As of July 2025
Real-time payments solved for speed and quietly removed the thing that prevented massive losses: friction. Authorized push payment fraud is the bill for that trade.
Banks cheered when RTP limits jumped to $10 million and FedNow launched - instant, 24/7, streamlined. Almost nobody named the architectural choice that makes those same systems ideal for fraud.
The old rails had friction that doubled as protection. ACH takes days to settle. Wires need approval steps. Cards can be disputed and reversed. Real-time payments strip every one of those recovery mechanisms in the name of speed - and that is exactly where authorized push payment (APP) fraud lives. The victim is tricked into authorizing a real payment to a fraudulent account; once it hits the rail, it is gone. No dispute, no reversal, no recovery window.
US RTP fraud
$2.06B
projected US real-time-payment fraud losses by 2028, up from $865M (ACI ScamScope, November 2024).
UK response
GBP 85,000
mandatory per-incident APP-fraud reimbursement, effective October 2024 (UK Payment Systems Regulator).
The catch
No reversal
once an authorized push payment hits a real-time rail it is final - no chargeback, no recall window.

Why the usual defenses miss
Multi-factor authentication cannot stop APP fraud, because the customer is authenticating correctly - they are authorizing the payment themselves. Every technical control built to stop unauthorized access is irrelevant the moment social engineering convinces a legitimate user to push the button.
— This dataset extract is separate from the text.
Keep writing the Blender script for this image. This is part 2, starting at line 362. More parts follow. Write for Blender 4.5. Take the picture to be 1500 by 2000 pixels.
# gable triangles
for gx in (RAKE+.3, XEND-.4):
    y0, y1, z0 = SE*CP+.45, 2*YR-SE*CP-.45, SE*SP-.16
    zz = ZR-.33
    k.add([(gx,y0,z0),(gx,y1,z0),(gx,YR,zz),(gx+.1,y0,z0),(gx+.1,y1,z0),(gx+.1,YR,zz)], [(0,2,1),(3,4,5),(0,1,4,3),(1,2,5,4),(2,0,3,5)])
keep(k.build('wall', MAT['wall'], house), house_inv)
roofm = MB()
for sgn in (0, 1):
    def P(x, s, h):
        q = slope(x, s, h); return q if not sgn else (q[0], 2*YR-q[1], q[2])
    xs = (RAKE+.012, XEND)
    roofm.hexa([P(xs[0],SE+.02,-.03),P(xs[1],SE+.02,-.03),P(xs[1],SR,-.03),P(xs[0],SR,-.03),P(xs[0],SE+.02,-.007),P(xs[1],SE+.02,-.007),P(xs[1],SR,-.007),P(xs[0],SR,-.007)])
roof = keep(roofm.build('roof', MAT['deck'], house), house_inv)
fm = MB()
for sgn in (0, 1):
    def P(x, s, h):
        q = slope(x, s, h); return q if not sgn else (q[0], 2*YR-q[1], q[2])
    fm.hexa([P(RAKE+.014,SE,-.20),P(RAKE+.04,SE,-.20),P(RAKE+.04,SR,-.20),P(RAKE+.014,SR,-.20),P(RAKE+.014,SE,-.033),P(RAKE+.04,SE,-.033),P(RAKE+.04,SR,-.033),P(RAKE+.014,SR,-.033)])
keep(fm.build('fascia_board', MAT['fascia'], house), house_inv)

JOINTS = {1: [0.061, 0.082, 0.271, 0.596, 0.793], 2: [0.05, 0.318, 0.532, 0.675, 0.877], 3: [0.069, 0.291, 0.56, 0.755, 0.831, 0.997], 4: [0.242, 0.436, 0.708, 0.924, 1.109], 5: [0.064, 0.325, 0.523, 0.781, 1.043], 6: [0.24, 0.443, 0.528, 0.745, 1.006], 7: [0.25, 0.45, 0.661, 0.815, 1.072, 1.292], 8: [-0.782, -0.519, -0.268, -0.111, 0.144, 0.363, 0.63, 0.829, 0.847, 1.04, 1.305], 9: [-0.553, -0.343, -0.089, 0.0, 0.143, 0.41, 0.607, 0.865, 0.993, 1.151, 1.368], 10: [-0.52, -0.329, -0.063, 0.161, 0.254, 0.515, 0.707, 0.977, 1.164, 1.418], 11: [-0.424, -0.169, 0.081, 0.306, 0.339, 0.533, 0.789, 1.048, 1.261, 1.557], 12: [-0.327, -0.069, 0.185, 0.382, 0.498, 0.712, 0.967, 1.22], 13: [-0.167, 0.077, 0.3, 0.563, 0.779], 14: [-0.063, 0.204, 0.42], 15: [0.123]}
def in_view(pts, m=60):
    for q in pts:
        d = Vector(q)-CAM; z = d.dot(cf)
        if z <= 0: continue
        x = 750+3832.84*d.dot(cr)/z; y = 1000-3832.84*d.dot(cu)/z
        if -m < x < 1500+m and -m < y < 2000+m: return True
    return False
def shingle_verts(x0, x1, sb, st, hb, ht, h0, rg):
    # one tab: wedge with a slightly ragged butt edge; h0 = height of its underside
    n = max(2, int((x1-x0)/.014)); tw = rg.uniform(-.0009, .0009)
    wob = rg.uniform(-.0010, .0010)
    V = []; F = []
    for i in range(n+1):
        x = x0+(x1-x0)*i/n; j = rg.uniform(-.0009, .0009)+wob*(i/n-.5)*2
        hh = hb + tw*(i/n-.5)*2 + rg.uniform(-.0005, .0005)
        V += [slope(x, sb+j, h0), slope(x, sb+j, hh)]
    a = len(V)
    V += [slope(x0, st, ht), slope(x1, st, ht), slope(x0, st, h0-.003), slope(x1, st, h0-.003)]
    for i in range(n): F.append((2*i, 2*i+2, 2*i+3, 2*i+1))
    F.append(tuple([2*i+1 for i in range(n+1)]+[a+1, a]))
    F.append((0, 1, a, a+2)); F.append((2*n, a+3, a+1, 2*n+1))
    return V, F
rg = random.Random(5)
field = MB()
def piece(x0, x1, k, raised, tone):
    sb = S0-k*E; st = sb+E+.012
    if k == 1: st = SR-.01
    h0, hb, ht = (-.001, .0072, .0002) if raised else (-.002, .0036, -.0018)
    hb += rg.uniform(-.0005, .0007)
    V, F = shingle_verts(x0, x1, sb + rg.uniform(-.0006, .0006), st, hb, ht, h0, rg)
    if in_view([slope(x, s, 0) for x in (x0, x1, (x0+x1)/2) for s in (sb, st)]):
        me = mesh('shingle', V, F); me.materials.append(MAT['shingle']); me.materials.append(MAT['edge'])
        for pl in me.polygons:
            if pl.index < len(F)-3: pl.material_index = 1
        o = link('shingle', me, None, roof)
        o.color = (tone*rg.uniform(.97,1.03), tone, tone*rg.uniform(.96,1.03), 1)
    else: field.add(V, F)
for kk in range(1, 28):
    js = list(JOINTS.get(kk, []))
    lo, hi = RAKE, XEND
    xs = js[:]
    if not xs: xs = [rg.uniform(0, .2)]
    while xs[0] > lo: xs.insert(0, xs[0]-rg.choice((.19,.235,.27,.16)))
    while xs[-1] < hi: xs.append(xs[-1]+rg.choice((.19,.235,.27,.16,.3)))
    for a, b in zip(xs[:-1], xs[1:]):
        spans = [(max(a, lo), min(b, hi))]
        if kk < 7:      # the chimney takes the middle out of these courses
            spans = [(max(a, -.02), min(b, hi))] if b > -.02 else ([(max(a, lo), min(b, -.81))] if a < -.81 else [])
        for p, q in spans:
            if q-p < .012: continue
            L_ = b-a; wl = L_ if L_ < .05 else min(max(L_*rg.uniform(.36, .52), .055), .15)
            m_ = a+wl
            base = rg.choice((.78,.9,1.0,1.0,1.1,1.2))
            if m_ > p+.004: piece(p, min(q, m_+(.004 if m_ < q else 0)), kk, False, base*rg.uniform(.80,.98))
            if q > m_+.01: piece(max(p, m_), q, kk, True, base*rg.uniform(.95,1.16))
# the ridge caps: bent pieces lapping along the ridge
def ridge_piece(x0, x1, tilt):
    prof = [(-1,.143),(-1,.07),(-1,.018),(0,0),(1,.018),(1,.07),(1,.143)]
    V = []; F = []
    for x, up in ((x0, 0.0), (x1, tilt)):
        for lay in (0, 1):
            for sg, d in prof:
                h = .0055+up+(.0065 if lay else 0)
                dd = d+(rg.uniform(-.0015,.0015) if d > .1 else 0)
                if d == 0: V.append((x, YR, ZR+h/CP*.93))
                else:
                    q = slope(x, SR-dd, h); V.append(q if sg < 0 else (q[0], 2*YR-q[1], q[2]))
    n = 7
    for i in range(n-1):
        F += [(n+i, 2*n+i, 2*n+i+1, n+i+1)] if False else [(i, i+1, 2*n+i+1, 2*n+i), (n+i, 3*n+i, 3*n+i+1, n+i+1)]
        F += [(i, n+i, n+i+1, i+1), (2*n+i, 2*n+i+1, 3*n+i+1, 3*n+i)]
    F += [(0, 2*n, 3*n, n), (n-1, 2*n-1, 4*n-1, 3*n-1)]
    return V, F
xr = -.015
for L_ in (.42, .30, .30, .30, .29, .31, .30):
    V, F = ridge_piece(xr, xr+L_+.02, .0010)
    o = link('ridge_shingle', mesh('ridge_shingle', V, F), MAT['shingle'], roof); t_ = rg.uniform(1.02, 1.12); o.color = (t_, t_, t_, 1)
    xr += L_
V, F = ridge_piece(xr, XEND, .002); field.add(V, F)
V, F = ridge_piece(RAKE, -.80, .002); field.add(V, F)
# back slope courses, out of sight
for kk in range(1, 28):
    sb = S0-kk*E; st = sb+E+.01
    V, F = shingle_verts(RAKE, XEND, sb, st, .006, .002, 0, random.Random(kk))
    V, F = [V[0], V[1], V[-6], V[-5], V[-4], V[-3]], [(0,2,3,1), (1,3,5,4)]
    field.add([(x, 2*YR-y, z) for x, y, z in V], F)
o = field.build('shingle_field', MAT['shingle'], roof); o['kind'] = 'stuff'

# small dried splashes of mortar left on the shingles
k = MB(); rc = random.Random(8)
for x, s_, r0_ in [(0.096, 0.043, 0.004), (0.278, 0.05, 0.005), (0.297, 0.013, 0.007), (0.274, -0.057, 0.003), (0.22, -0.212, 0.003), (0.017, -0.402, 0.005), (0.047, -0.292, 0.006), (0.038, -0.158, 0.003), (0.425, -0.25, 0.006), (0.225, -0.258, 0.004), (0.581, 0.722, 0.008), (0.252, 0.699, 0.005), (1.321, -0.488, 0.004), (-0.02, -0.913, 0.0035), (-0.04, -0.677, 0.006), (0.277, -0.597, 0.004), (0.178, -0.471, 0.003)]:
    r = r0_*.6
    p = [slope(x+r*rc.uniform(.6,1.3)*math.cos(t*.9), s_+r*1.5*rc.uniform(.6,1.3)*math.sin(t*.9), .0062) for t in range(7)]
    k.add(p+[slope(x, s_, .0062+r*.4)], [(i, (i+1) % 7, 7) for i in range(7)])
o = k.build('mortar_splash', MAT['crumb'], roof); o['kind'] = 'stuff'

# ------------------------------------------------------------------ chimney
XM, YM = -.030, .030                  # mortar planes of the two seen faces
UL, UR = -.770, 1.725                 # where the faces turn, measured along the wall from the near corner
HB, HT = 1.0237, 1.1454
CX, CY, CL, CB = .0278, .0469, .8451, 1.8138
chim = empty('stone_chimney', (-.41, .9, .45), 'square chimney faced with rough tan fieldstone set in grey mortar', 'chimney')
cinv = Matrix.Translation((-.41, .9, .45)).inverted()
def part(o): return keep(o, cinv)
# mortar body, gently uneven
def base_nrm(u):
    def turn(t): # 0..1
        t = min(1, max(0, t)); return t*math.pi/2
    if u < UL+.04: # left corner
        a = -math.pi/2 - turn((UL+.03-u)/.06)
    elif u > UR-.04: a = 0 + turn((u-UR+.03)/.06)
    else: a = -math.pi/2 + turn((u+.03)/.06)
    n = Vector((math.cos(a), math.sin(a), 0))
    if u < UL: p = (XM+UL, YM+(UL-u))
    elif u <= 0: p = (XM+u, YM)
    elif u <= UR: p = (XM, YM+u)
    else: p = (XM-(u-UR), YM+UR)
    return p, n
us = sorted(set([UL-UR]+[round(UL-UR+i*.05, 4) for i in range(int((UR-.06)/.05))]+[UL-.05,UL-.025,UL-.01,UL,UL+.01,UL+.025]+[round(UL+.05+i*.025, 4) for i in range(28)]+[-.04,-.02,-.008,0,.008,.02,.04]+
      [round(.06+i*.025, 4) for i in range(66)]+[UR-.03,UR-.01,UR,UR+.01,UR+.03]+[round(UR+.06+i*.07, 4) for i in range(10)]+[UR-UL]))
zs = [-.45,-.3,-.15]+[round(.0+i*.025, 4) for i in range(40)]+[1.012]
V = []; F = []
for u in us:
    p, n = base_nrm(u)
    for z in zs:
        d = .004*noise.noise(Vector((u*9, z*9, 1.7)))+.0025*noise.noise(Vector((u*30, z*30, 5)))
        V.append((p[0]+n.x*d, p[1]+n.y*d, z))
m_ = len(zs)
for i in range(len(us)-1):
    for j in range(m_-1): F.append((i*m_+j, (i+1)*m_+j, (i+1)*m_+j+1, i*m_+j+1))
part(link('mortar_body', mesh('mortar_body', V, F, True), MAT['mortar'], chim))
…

What regulators already did
The UK decided the losses were severe enough to mandate it: as of October 2024, banks must reimburse APP-fraud victims up to GBP 85,000 per incident, with the cost split between sending and receiving institutions. The economics of “build it safe” changed overnight.
The banks that come through this will treat it as an architecture problem, not a fraud-rules problem: behavioral pattern analysis that flags transactions inconsistent with a customer’s history, strategic delays with educational warnings on high-risk transfers, real-time fraud-intelligence sharing between institutions, and confirmation flows designed to make a customer slow down on a suspicious payment.
Sometimes the best fraud prevention is a system smart enough to recognize when a customer needs protecting from themselves. Speed without intelligent safeguards is not innovation.